Flavio Briatore and Bernie Ecclestone clearly didn’t consult the history books when they appointed Paolo Sousa at QPR. The closest precedent is Gianluca Vialli’s torrid time at Watford. The former Chelsea manager was parachuted in to the second tier and ended up tarnishing the good reputation he had built up at Chelsea, leaving Watford floundering in the bottom-half of the table with crippling debts.   


What do Warnock and McCarthy have that Vialli and Sousa don’t? Well, the biggest clue’s in the title. And whereas Vialli saw former AC Milan defender, Filippo Galli, and Patrick Blondeau as ideal players for Watford’s promotion push, Warnock got Sheffield United up by banning his players from the pub.    


Life in the Championship can also swiftly ruin a good reputation built up in the Premier League. Just ask Paul Jewell and Aidy Boothroid. Two years ago both were seen as the bright young hopes of English management. Now, having recently left their jobs at Derby and Watford respectively, their stock is considerably lessened. 

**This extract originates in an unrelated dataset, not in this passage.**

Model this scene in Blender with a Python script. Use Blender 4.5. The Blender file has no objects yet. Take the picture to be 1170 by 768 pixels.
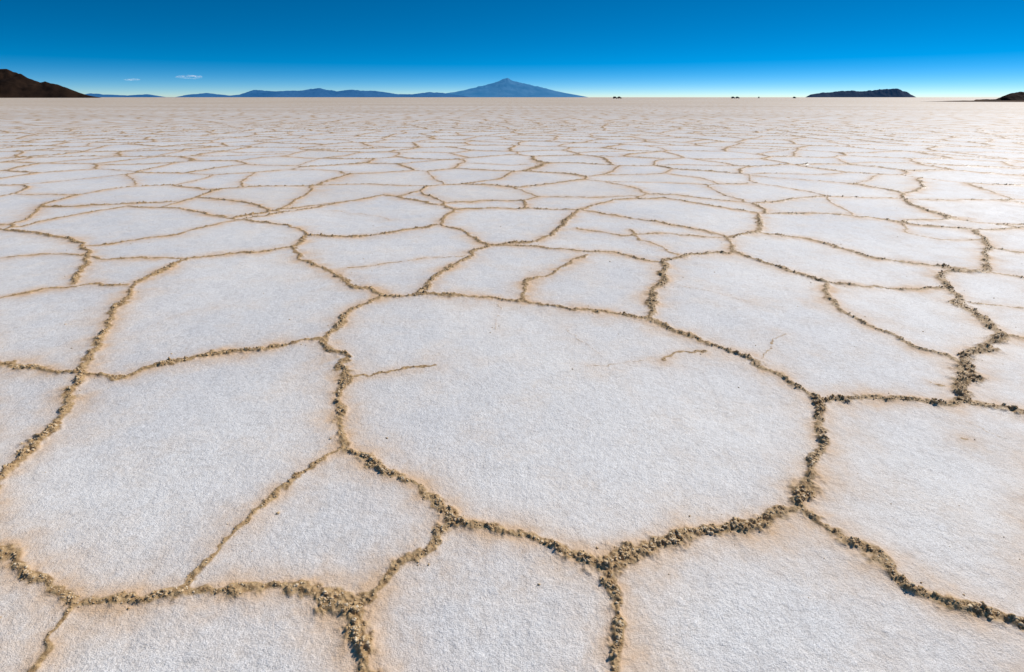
import bpy, math, time
import numpy as np
from mathutils import Vector
T0=time.time()
rng=np.random.default_rng(7)
scene=bpy.context.scene
# ------------------------------------------------------------------ camera
H=1.4; PITCH=math.radians(25.0); F=585.0
cp,sp=math.cos(PITCH),math.sin(PITCH)
cam=bpy.data.cameras.new("camera"); camo=bpy.data.objects.new("camera",cam)
scene.collection.objects.link(camo)
camo.location=(0,0,H); camo.rotation_euler=(math.pi/2-PITCH,0,0)
cam.lens=18; cam.sensor_width=36; cam.clip_start=0.05; cam.clip_end=300000
scene.camera=camo
scene.view_settings.view_transform='Standard'; scene.view_settings.look='None'; scene.view_settings.exposure=0
# survey helpers: photo measurement -> ground coordinates in metres
def G(px,py):
    v=(py-384)/F
    zc=H/(sp+v*cp)
    return ((px-585)/F*zc, zc*(cp-v*sp))
def FAR(px,py,D):
    v=(py-384)/F
    zc=D/(cp-v*sp)
    return ((px-585)/F*zc, H+zc*(-sp-v*cp))
# ------------------------------------------------------------------ noise
def hash2(ix,iy,seed):
    h=(ix.astype(np.int64)*374761393+iy.astype(np.int64)*668265263+seed*974634777)&0xFFFFFFFF
    h=((h^(h>>13))*1274126177)&0xFFFFFFFF
    h=(h^(h>>16))&0xFFFFFF
    return (h/float(0xFFFFFF)).astype(np.float32)
def vn(x,y,seed):
    xf=np.floor(x); yf=np.floor(y)
    fx=(x-xf).astype(np.float32); fy=(y-yf).astype(np.float32)
    fx=fx*fx*(3-2*fx); fy=fy*fy*(3-2*fy)
    a=hash2(xf,yf,seed); b=hash2(xf+1,yf,seed); c=hash2(xf,yf+1,seed); d=hash2(xf+1,yf+1,seed)
    return (a+(b-a)*fx+(c-a)*fy+(a-b-c+d)*fx*fy)*2-1
def fbm(x,y,seed,o=4):
    s=0;a=1;t=0
    for i in range(o):
        s=s+a*vn(x*2**i,y*2**i,seed+i*11); t+=a; a*=0.5
    return s/t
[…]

The difficulties of managing in the Championship have not gone unnoticed. Sam Allardyce neglected taking the reigns at a lower league club during his one-year exile, Alan Curbishley was not to be tempted back to Charlton, and Steve Maclaren has looked further afield to rebuild his reputation.     


Mastering the vagrancies of a 46-game season that takes you from Plymouth to Doncaster is no mean feat. At least in the Premier League teams know their station and generally don’t get ideas too far above or below it. Ultimately, in terms of longevity and satisfaction, you’d be better off booting up the fictional version of the game.